Acura TLX: What to Look For Before You Buy
Acura effectively relaunched the TLX in 2021 with an all-new platform, turbocharged engines, and genuine Sport Hybrid capability through the Type S Hybrid. That relaunch is important context when shopping used: the 2015-2020 first-generation TLX is a completely different vehicle from the 2021+ second generation, with different engines, platforms, and known issues. The 2015-2020 cars are value plays; the 2021+ cars are what Acura actually intended to compete with the BMW 3 Series.
What to Look For in Photos
Paint and Body
The first-gen TLX (2015-2020) carries over Acura's generally good build quality, but the front bumper lower grille area shows road chip damage quickly, particularly on cars used in highway commuter roles.

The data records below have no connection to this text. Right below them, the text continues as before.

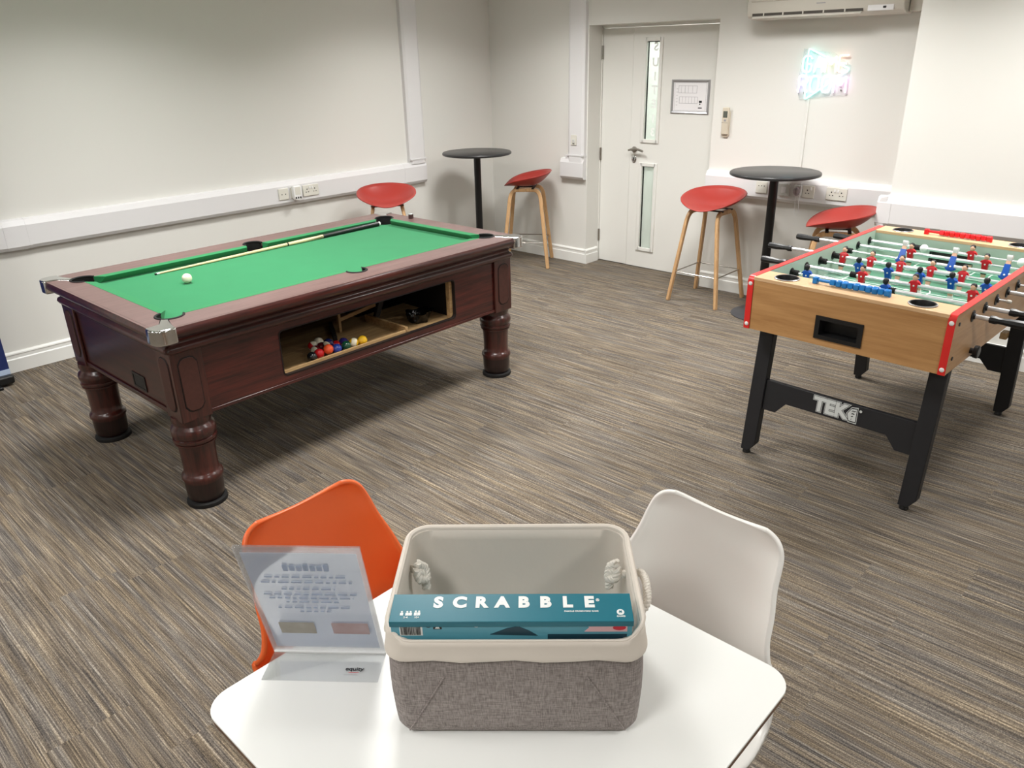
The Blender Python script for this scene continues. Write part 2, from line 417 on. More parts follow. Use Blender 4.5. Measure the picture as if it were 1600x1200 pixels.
def text_obj(body, name, mat, size, parent=None, loc=(0, 0, 0), rot=(0, 0, 0), off=0, ext=.0005, sx=1, align='CENTER', spacing=1, shear=0):
    cu = bpy.data.curves.new('lettering', 'FONT'); cu.body = body; cu.size = size; cu.offset = off; cu.extrude = ext
    cu.align_x = align; cu.align_y = 'CENTER'; cu.space_character = spacing; cu.shear = shear; cu.resolution_u = 4
    t = bpy.data.objects.new('lettering', cu); COL.objects.link(t)
    bpy.context.view_layer.update()
    me = bpy.data.meshes.new_from_object(t.evaluated_get(bpy.context.evaluated_depsgraph_get()))
    bpy.data.objects.remove(t); bpy.data.curves.remove(cu)
    me.materials.clear(); me.materials.append(mat)
    for v in me.vertices: v.co.x *= sx
    if sx < 0: me.flip_normals()
    o = bpy.data.objects.new(name, me); COL.objects.link(o)
    if parent: o.parent = parent
    o.location = loc; o.rotation_euler = rot
    return o

# ------------------------------------------------------------------ camera
H = 1.85
f_px, pitch, roll, yaw = 1204.15, .404577, -.0232266, .7573508
cy_, sy_, cp, sp_ = math.cos(yaw), math.sin(yaw), math.cos(pitch), math.sin(pitch)
fwd = Vector((-sy_*cp, cy_*cp, -sp_)); right = Vector((cy_, sy_, 0)); up = right.cross(fwd)
r2 = math.cos(roll)*right+math.sin(roll)*up; u2 = -math.sin(roll)*right+math.cos(roll)*up
cam = bpy.data.cameras.new('camera'); co = bpy.data.objects.new('camera', cam); COL.objects.link(co)
mw = Matrix.Identity(4)
for i, v in enumerate((r2, u2, -fwd)):
    for j in range(3): mw[j][i] = v[j]
mw.translation = (0, 0, H); co.matrix_world = mw
cam.sensor_width = 36; cam.lens = f_px/1600*36; cam.clip_start = .05
scene.camera = co

# ------------------------------------------------------------------ room
XA, YB, YD, YC, CE = -5.613, 5.735, 5.93, 5.30, 2.62
XR, YF = 2.6, -2.6
DL, DR, DT = -4.42, -3.19, 2.06     # door recess
XC = -1.645                         # column edge
struct(MB().b2(XA-.15, XR+.15, YF-.15, 7.6, -.06, 0).build('floor', M['carpet']))
struct(MB().b2(XA-.15, XR+.15, YF-.15, 7.6, CE, CE+.08).build('ceiling', M['ceiling']))
struct(MB().b2(XA-.12, XA, YF, YB+.3, 0, CE).build('wall_left', M['wall']))
struct(MB().b2(XR, XR+.12, YF, YB+.3, 0, CE).build('wall_right', M['wall']))
struct(MB().b2(XA, XR, YF-.12, YF, 0, CE).build('wall_front', M['wall']))
w = MB()
w.b2(XA, DL, YB, YB+.3, 0, CE).b2(DL, DR, YB, YB+.3, DT, CE).b2(DR, XC, YB, YB+.3, 0, CE)
struct(w.build('wall_back', M['wall']))
struct(MB().b2(XC, XR, YC, YB+.3, 0, CE).build('wall_column', M['wall']))
# corridor glimpsed through the glazed strips of the door
struct(MB().b2(-5.6, -2.2, 7.3, 7.4, 0, CE).build('wall_corridor', M['wall']))

SK = [(0, 0), (.018, 0), (.018, .085), (.013, .092), (.013, .112), (.017, .118), (.015, .126), (.006, .135), (0, .135)]
def skirting(name, runs):
    b = MB()
    for ax, fixed, a, c, sgn in runs:
        pts = [(fixed+sgn*d, z) for d, z in SK]
        b.prism(pts, 1 if ax == 'y' else 0, a, c)
    return struct(b.build(name, M['gloss_white'], smooth=20))
skirting('baseboard_left', [('y', XA, YF, YB, 1)])
skirting('baseboard_back', [('x', YB, XA, DL, -1), ('y', DL, YB-.018, YD-.03, 1)])
skirting('baseboard_door', [('x', YB, DR, XC, -1)])
skirting('baseboard_column', [('x', YC, XC-.018, XR, -1), ('y', XC, YC-.018, YB, -1)])
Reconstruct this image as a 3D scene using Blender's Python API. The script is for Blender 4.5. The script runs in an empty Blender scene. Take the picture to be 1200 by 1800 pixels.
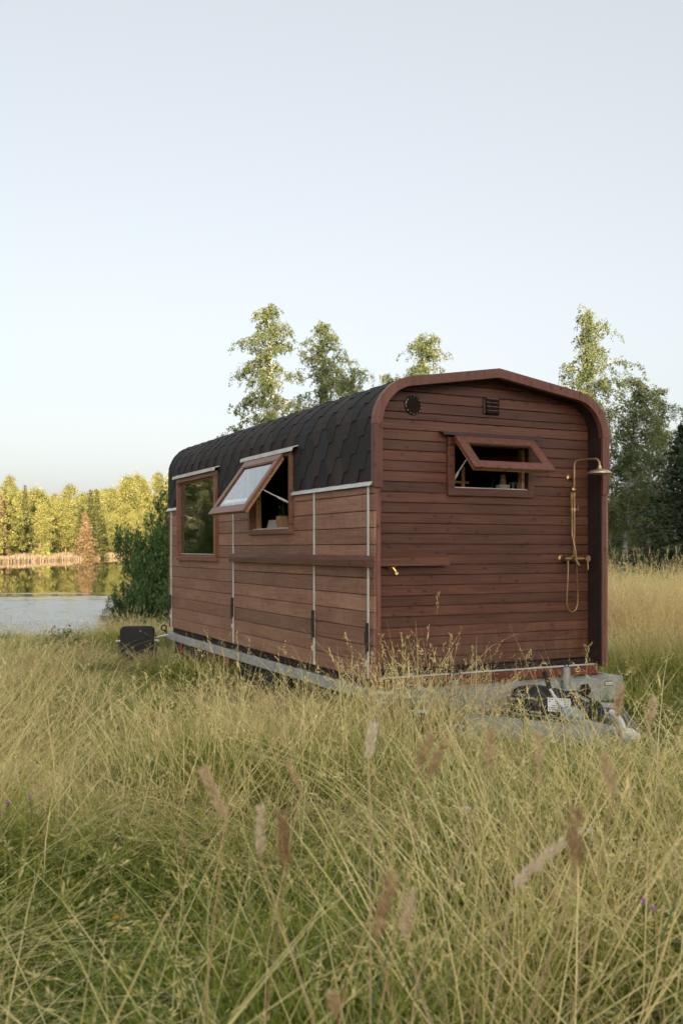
import bpy, math, random
import numpy as np
from mathutils import Vector, Matrix, Euler
R = math.radians
rng = np.random.default_rng(7)
random.seed(7)
scene = bpy.context.scene
COL = scene.collection

# ------------------------------------------------------------------ camera
CAM_H = 1.62
cam_d = bpy.data.cameras.new("camera")
cam = bpy.data.objects.new("camera", cam_d); COL.objects.link(cam)
cam.location = (0, 0, CAM_H); cam.rotation_euler = (R(90), 0, 0)
cam_d.sensor_fit = 'VERTICAL'; cam_d.sensor_height = 36; cam_d.lens = 33.4
cam_d.shift_y = 64 / 1800
cam_d.clip_start = 0.05; cam_d.clip_end = 3000
cam_d.dof.use_dof = True; cam_d.dof.focus_distance = 8.6; cam_d.dof.aperture_fstop = 3.5
scene.camera = cam

# ------------------------------------------------------------------ light
SUN_EL, SUN_AZ = R(8), R(168)          # azimuth clockwise from +Y (view direction)
world = bpy.data.worlds.new("World"); scene.world = world; world.use_nodes = True
nt = world.node_tree; nt.nodes.clear()
sky = nt.nodes.new('ShaderNodeTexSky'); sky.sky_type = 'NISHITA'; sky.sun_disc = False
sky.sun_elevation = SUN_EL; sky.sun_rotation = SUN_AZ
sky.air_density = 1.0; sky.dust_density = 3.2; sky.ozone_density = 1.0
hs = nt.nodes.new('ShaderNodeHueSaturation'); hs.inputs['Saturation'].default_value = 0.36
bg = nt.nodes.new('ShaderNodeBackground'); bg.inputs['Strength'].default_value = 0.127
wo = nt.nodes.new('ShaderNodeOutputWorld')
veil = nt.nodes.new('ShaderNodeMix'); veil.data_type = 'RGBA'; veil.inputs[0].default_value = .6   # thin high cloud over the whole sky
veil.inputs[7].default_value = (1.42, 1.50, 1.58, 1)
nt.links.new(sky.outputs[0], hs.inputs['Color']); nt.links.new(hs.outputs[0], veil.inputs[6]); nt.links.new(veil.outputs[2], bg.inputs['Color'])
nt.links.new(bg.outputs[0], wo.inputs['Surface'])
sun_d = bpy.data.lights.new("sun", 'SUN'); sun_d.energy = 4.4; sun_d.angle = R(0.6); sun_d.color = (1, .80, .54)
sun = bpy.data.objects.new("sun", sun_d); COL.objects.link(sun)
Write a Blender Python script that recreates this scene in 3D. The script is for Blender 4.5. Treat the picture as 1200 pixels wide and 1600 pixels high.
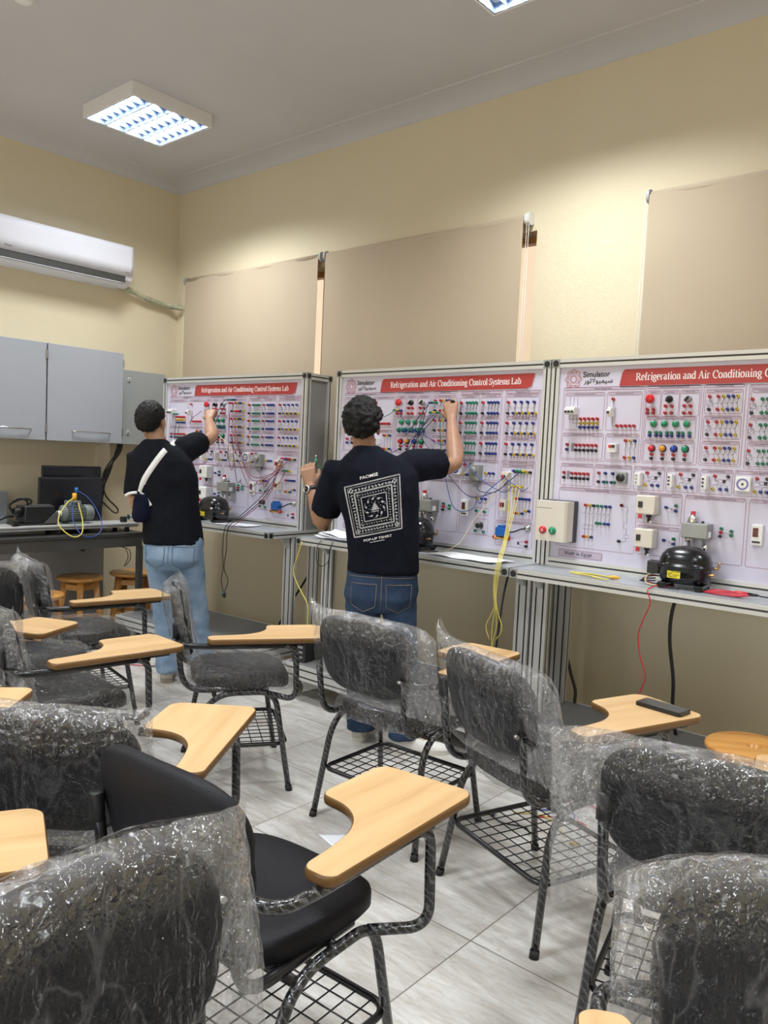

Look for paint chips along the hood leading edge and front bumper lower lip. Second-gen TLX (2021+) introduced the Precision Shield grille, a large chrome-trimmed opening that is visually striking but more expensive to replace if damaged. Type S models with the Brembo brake package have larger front calipers that are visible through the 19-inch wheels; verify the caliper color (red) and inspect for brake dust accumulation patterns that suggest brake fade from spirited use.
Tires
First-gen TLX runs 245/40R19 on most trims. The second-gen base and A-Spec use 245/40R19; the Type S steps to 265/35R19 front and 265/35R19 rear. Those Type S tires are performance rubber in a 35-series profile, running $280-380 each. The front-wheel-drive base TLX wears front tires faster than rear; look for uneven cross-axle wear that can indicate a prior alignment issue from curb contact or a minor collision.
Interior
The first-gen TLX interior does not age gracefully. The double-screen infotainment stack, which put climate controls on a lower touchscreen and navigation on an upper one, is disliked by most owners and has become a period artifact. More importantly, the piano-black center console trim scratches badly and is nearly impossible to source used in clean condition. On the second-gen, the Wireless Apple CarPlay antenna integration can develop connection dropouts when the headliner retaining clips loosen with age, a sign the headliner has been disturbed for sunroof drain or other repairs.
What Dr. Vin Checks on a TLX
Dr.Vin differentiates between first and second-gen TLX condition profiles, assessing the lower fascia chip damage patterns common to commuter-use first-gen examples and the Precision Shield grille condition on second-gen cars. Type S models get specific attention to brake component condition visible through the wheels and tire wear patterns consistent with performance driving.
How It Compares
The TLX competes directly with the Lexus ES and Mercedes-Benz C-Class. The Lexus ES is the reliability baseline of the segment, offering Toyota-grade durability in a genuinely luxurious package. The C-Class (especially W206 generation, 2022+) delivers driving dynamics and interior quality that exceeds the TLX at higher initial cost and much higher ownership cost. The TLX's value proposition is real: you get near-German dynamics at near-Japanese maintenance costs, particularly with the 2021+ platform.
Frequently Asked Questions
Is the first-gen TLX (2015-2020) worth buying?
The 2015-2020 TLX is a value buy, but temper expectations. The base 2.4L four-cylinder is smooth but underpowered for the car's weight. The available 3.5L V6 with SH-AWD is the better buy. The DCT (dual-clutch automatic) available on early 4-cylinder models had programming complaints, but most have been corrected by Acura software updates. The SH-AWD V6 version offers genuine capability and the J35 V6 is a proven, durable engine.
What's different about the second-gen TLX (2021+)?
Completely new platform shared with nothing. The 2.0T four-cylinder makes 272 hp; the Type S uses a 3.0T V6 making 355 hp. The 10-speed automatic replaced the old seven-speed DCT. Early 2021 production had some throttle response complaints under light load, addressed in a software calibration update. The Type S is genuinely competitive with sport sedans from Germany on driving dynamics alone.
Should I worry about the SH-AWD system?
SH-AWD on the TLX uses the same rear torque vectoring architecture as the MDX and RDX. Fluid service every 30,000-40,000 miles is the key maintenance item most owners miss. If service records don't show the rear differential fluid change, price it into your offer. The work runs $180-250 at a dealer and is cheap insurance on a system that costs $2,500+ to rebuild.